Breaking Amazon’s Monopoly Would Pay Off for Consumers

Amazon CEO Jeff Bezos remotely testifies during a House Judiciary subcommittee on antitrust practices on Capitol Hill on July 29, 2020.

by Marceline Meador ‘24

The goal of any company is growth, which is a principle that is the basis of capitalism. What happens, though, when just a few companies take up all the room and do not leave space for any others? Massive corporations that play a part in our everyday lives are ever-expanding, pushing out their competitors, stomping out smaller businesses, and further integrating themselves into every aspect of our lives. While some would argue that their greater reach allows for greater conveniences for the average consumer, the detrimental effects of monopoly activity on our socio-political and economic landscape are dire in comparison.

The Federal Trade Commission (FTC) has come to the conclusion that one such corporation, Amazon, has violated the laws put in place to prevent such unfair practices, known commonly as Antitrust Laws, and has followed through with a lawsuit against Amazon on such grounds. The FTC, as well as 17 state attorneys, maintains that Amazon has unfairly stifled its competition in order to generate and wield monopoly power. Monopoly power potentially allows a company to unfairly gouge prices, cut worker pay, underpay sellers, and massively scale back quality. Being that Amazon is in certain places a consumer’s only affordable option when it comes to purchasing goods, this has proven to cause detrimental effects on fair competition, innovation, and affordability.

The development of this lawsuit creates the likelihood of two possible rulings, each with its own unique repercussions and precedent. The first possibility is a ruling in favor of Amazon, which would be absolutely detrimental to the average consumer, competition within the U.S. economy, and the affordability of everyday products.
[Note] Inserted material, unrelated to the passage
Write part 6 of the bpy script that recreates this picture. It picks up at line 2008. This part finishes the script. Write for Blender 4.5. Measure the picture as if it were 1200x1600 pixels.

Not to mention that such a ruling would set the precedent that Amazon’s current activities do not violate antitrust laws and that corporate activity such as price gouging, stifling competition, exclusionary conduct, and degradation of service is legal and permissible in the United States. This would create an open season for Amazon to not only continue but ramp up its monopoly activity. Furthermore, this would affect the overall U.S. economy detrimentally, as less affordability and worker pay on the part of the largest online retailer in the entire country means more money flow into Amazon, but a significantly smaller flow of capital back into the economy.

The other, more positive outcome of this lawsuit would be a ruling in favor of the 17 State AGs and the FTC. Such a ruling would set a positive and opposite precedent, one that states activities such as dominating competition in a great many industries as opposed to one is classified as monopoly activity under federal law. This would also result in a potential dissolution of the Amazon corporation, mirroring that of the historic Standard Oil dissolution under the Sherman Antitrust Act in 1911.

Amazon’s detrimental activities cannot be allowed to continue, and a ruling in favor of the FTC would prevent future corporate entities from engaging in activities such as price gouging, major online retailer pay cuts, intentional degradation of quality, and the stifling of competition. This could affect other large corporations such as Google, Meta, and Aliexpress from attempting to engage in their own brand of monopoly activity in other industries such as data collection, social networking, and advertising, in an overall positive turn of events for the average consumer.